**Problem statement**. Give the data again, word for word.

**Supplied data**.
────────────────────
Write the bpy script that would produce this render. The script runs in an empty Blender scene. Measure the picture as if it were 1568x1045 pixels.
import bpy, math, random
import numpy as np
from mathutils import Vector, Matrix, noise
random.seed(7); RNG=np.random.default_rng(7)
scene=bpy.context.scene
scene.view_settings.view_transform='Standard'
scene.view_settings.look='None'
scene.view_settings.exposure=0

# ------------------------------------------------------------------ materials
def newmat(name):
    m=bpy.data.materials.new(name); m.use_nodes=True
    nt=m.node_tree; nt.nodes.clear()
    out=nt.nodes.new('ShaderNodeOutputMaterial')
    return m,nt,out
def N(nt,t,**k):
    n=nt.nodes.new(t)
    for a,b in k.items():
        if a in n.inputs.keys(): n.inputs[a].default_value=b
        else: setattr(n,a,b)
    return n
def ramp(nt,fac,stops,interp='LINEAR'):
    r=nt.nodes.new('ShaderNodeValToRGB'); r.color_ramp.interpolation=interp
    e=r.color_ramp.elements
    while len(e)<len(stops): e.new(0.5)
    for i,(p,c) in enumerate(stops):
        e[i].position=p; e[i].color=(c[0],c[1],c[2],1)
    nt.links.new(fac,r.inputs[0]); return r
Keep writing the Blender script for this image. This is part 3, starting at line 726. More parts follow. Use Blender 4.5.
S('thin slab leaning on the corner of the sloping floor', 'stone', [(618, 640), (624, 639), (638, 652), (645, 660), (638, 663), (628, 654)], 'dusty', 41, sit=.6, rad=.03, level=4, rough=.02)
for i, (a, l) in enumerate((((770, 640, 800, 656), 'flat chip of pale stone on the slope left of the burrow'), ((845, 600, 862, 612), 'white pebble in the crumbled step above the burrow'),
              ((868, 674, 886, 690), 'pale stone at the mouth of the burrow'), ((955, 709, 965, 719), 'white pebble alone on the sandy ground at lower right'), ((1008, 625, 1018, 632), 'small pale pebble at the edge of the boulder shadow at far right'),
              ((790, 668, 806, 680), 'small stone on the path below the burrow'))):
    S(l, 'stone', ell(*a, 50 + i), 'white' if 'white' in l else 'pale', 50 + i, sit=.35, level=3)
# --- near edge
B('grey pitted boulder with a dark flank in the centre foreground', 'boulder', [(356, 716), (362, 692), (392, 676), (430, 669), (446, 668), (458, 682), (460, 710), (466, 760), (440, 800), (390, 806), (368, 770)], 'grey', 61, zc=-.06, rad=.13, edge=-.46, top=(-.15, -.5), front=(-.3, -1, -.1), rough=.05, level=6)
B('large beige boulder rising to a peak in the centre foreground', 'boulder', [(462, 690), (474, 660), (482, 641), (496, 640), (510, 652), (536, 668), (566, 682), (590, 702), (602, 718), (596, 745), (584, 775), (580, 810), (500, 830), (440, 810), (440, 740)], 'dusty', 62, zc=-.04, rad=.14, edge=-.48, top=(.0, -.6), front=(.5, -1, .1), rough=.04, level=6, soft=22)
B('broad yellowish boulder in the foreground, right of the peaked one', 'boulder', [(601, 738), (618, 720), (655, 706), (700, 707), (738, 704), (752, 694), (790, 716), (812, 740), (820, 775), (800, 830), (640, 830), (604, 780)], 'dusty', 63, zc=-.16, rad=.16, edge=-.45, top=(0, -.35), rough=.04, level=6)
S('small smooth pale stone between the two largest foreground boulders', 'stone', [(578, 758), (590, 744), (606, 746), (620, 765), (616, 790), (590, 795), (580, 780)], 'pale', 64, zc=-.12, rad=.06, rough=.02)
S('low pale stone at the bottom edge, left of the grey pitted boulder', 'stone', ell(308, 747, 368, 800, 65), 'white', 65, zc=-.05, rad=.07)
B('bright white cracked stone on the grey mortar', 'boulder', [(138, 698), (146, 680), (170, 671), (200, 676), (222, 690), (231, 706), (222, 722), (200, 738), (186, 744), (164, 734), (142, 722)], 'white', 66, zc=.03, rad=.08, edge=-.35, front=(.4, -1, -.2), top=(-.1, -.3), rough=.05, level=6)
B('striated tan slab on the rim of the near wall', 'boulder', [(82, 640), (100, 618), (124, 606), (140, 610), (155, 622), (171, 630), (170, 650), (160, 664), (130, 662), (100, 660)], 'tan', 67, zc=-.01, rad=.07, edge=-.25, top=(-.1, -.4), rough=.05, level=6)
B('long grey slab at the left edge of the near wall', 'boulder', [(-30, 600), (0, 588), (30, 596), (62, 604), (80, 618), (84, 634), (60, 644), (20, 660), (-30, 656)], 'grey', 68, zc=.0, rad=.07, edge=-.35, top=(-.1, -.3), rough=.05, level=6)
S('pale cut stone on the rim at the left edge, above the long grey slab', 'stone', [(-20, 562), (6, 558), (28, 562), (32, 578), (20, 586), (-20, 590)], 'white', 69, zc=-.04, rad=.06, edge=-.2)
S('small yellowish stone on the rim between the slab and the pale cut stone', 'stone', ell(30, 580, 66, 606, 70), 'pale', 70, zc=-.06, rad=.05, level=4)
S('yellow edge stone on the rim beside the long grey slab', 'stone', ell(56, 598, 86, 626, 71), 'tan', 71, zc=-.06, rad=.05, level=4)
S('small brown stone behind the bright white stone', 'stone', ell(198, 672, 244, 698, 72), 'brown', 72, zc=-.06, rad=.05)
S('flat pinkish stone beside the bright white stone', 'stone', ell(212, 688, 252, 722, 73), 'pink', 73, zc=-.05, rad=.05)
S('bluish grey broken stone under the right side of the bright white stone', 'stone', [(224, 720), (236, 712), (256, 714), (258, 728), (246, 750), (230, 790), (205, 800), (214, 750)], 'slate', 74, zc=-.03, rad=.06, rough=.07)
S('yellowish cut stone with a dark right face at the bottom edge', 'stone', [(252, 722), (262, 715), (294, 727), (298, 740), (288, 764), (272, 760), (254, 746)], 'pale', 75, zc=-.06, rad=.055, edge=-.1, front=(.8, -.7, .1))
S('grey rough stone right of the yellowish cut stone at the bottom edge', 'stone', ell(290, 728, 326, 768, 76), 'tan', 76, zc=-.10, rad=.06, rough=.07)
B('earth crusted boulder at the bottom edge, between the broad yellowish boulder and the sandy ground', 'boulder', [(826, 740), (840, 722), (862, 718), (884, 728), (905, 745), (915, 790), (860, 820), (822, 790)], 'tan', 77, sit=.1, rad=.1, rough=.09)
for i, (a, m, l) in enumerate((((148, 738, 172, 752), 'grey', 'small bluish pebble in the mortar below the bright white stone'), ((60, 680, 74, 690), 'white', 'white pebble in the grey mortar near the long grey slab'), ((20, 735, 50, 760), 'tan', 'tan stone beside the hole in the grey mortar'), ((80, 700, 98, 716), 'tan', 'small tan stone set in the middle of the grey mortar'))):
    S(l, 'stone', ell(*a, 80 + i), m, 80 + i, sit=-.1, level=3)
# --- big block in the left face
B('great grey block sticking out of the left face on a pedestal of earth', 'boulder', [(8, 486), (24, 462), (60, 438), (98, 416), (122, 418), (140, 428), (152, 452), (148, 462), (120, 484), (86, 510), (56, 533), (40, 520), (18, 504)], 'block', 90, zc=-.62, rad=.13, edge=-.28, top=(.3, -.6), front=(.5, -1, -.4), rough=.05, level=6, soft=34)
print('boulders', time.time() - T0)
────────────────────
**The answer**.
Write the bpy script that would produce this render. The script runs in an empty Blender scene. Measure the picture as if it were 1568x1045 pixels.
import bpy, math, random
import numpy as np
from mathutils import Vector, Matrix, noise
random.seed(7); RNG=np.random.default_rng(7)
scene=bpy.context.scene
scene.view_settings.view_transform='Standard'
scene.view_settings.look='None'
scene.view_settings.exposure=0

# ------------------------------------------------------------------ materials
def newmat(name):
    m=bpy.data.materials.new(name); m.use_nodes=True
    nt=m.node_tree; nt.nodes.clear()
    out=nt.nodes.new('ShaderNodeOutputMaterial')
    return m,nt,out
def N(nt,t,**k):
    n=nt.nodes.new(t)
    for a,b in k.items():
        if a in n.inputs.keys(): n.inputs[a].default_value=b
        else: setattr(n,a,b)
    return n
def ramp(nt,fac,stops,interp='LINEAR'):
    r=nt.nodes.new('ShaderNodeValToRGB'); r.color_ramp.interpolation=interp
    e=r.color_ramp.elements
    while len(e)<len(stops): e.new(0.5)
    for i,(p,c) in enumerate(stops):
        e[i].position=p; e[i].color=(c[0],c[1],c[2],1)
    nt.links.new(fac,r.inputs[0]); return r
Keep writing the Blender script for this image. This is part 3, starting at line 726. More parts follow. Use Blender 4.5.
S('thin slab leaning on the corner of the sloping floor', 'stone', [(618, 640), (624, 639), (638, 652), (645, 660), (638, 663), (628, 654)], 'dusty', 41, sit=.6, rad=.03, level=4, rough=.02)
for i, (a, l) in enumerate((((770, 640, 800, 656), 'flat chip of pale stone on the slope left of the burrow'), ((845, 600, 862, 612), 'white pebble in the crumbled step above the burrow'),
              ((868, 674, 886, 690), 'pale stone at the mouth of the burrow'), ((955, 709, 965, 719), 'white pebble alone on the sandy ground at lower right'), ((1008, 625, 1018, 632), 'small pale pebble at the edge of the boulder shadow at far right'),
              ((790, 668, 806, 680), 'small stone on the path below the burrow'))):
    S(l, 'stone', ell(*a, 50 + i), 'white' if 'white' in l else 'pale', 50 + i, sit=.35, level=3)
# --- near edge
B('grey pitted boulder with a dark flank in the centre foreground', 'boulder', [(356, 716), (362, 692), (392, 676), (430, 669), (446, 668), (458, 682), (460, 710), (466, 760), (440, 800), (390, 806), (368, 770)], 'grey', 61, zc=-.06, rad=.13, edge=-.46, top=(-.15, -.5), front=(-.3, -1, -.1), rough=.05, level=6)
B('large beige boulder rising to a peak in the centre foreground', 'boulder', [(462, 690), (474, 660), (482, 641), (496, 640), (510, 652), (536, 668), (566, 682), (590, 702), (602, 718), (596, 745), (584, 775), (580, 810), (500, 830), (440, 810), (440, 740)], 'dusty', 62, zc=-.04, rad=.14, edge=-.48, top=(.0, -.6), front=(.5, -1, .1), rough=.04, level=6, soft=22)
B('broad yellowish boulder in the foreground, right of the peaked one', 'boulder', [(601, 738), (618, 720), (655, 706), (700, 707), (738, 704), (752, 694), (790, 716), (812, 740), (820, 775), (800, 830), (640, 830), (604, 780)], 'dusty', 63, zc=-.16, rad=.16, edge=-.45, top=(0, -.35), rough=.04, level=6)
S('small smooth pale stone between the two largest foreground boulders', 'stone', [(578, 758), (590, 744), (606, 746), (620, 765), (616, 790), (590, 795), (580, 780)], 'pale', 64, zc=-.12, rad=.06, rough=.02)
S('low pale stone at the bottom edge, left of the grey pitted boulder', 'stone', ell(308, 747, 368, 800, 65), 'white', 65, zc=-.05, rad=.07)
B('bright white cracked stone on the grey mortar', 'boulder', [(138, 698), (146, 680), (170, 671), (200, 676), (222, 690), (231, 706), (222, 722), (200, 738), (186, 744), (164, 734), (142, 722)], 'white', 66, zc=.03, rad=.08, edge=-.35, front=(.4, -1, -.2), top=(-.1, -.3), rough=.05, level=6)
B('striated tan slab on the rim of the near wall', 'boulder', [(82, 640), (100, 618), (124, 606), (140, 610), (155, 622), (171, 630), (170, 650), (160, 664), (130, 662), (100, 660)], 'tan', 67, zc=-.01, rad=.07, edge=-.25, top=(-.1, -.4), rough=.05, level=6)
B('long grey slab at the left edge of the near wall', 'boulder', [(-30, 600), (0, 588), (30, 596), (62, 604), (80, 618), (84, 634), (60, 644), (20, 660), (-30, 656)], 'grey', 68, zc=.0, rad=.07, edge=-.35, top=(-.1, -.3), rough=.05, level=6)
S('pale cut stone on the rim at the left edge, above the long grey slab', 'stone', [(-20, 562), (6, 558), (28, 562), (32, 578), (20, 586), (-20, 590)], 'white', 69, zc=-.04, rad=.06, edge=-.2)
S('small yellowish stone on the rim between the slab and the pale cut stone', 'stone', ell(30, 580, 66, 606, 70), 'pale', 70, zc=-.06, rad=.05, level=4)
S('yellow edge stone on the rim beside the long grey slab', 'stone', ell(56, 598, 86, 626, 71), 'tan', 71, zc=-.06, rad=.05, level=4)
S('small brown stone behind the bright white stone', 'stone', ell(198, 672, 244, 698, 72), 'brown', 72, zc=-.06, rad=.05)
S('flat pinkish stone beside the bright white stone', 'stone', ell(212, 688, 252, 722, 73), 'pink', 73, zc=-.05, rad=.05)
S('bluish grey broken stone under the right side of the bright white stone', 'stone', [(224, 720), (236, 712), (256, 714), (258, 728), (246, 750), (230, 790), (205, 800), (214, 750)], 'slate', 74, zc=-.03, rad=.06, rough=.07)
S('yellowish cut stone with a dark right face at the bottom edge', 'stone', [(252, 722), (262, 715), (294, 727), (298, 740), (288, 764), (272, 760), (254, 746)], 'pale', 75, zc=-.06, rad=.055, edge=-.1, front=(.8, -.7, .1))
S('grey rough stone right of the yellowish cut stone at the bottom edge', 'stone', ell(290, 728, 326, 768, 76), 'tan', 76, zc=-.10, rad=.06, rough=.07)
B('earth crusted boulder at the bottom edge, between the broad yellowish boulder and the sandy ground', 'boulder', [(826, 740), (840, 722), (862, 718), (884, 728), (905, 745), (915, 790), (860, 820), (822, 790)], 'tan', 77, sit=.1, rad=.1, rough=.09)
for i, (a, m, l) in enumerate((((148, 738, 172, 752), 'grey', 'small bluish pebble in the mortar below the bright white stone'), ((60, 680, 74, 690), 'white', 'white pebble in the grey mortar near the long grey slab'), ((20, 735, 50, 760), 'tan', 'tan stone beside the hole in the grey mortar'), ((80, 700, 98, 716), 'tan', 'small tan stone set in the middle of the grey mortar'))):
    S(l, 'stone', ell(*a, 80 + i), m, 80 + i, sit=-.1, level=3)
# --- big block in the left face
B('great grey block sticking out of the left face on a pedestal of earth', 'boulder', [(8, 486), (24, 462), (60, 438), (98, 416), (122, 418), (140, 428), (152, 452), (148, 462), (120, 484), (86, 510), (56, 533), (40, 520), (18, 504)], 'block', 90, zc=-.62, rad=.13, edge=-.28, top=(.3, -.6), front=(.5, -1, -.4), rough=.05, level=6, soft=34)
print('boulders', time.time() - T0)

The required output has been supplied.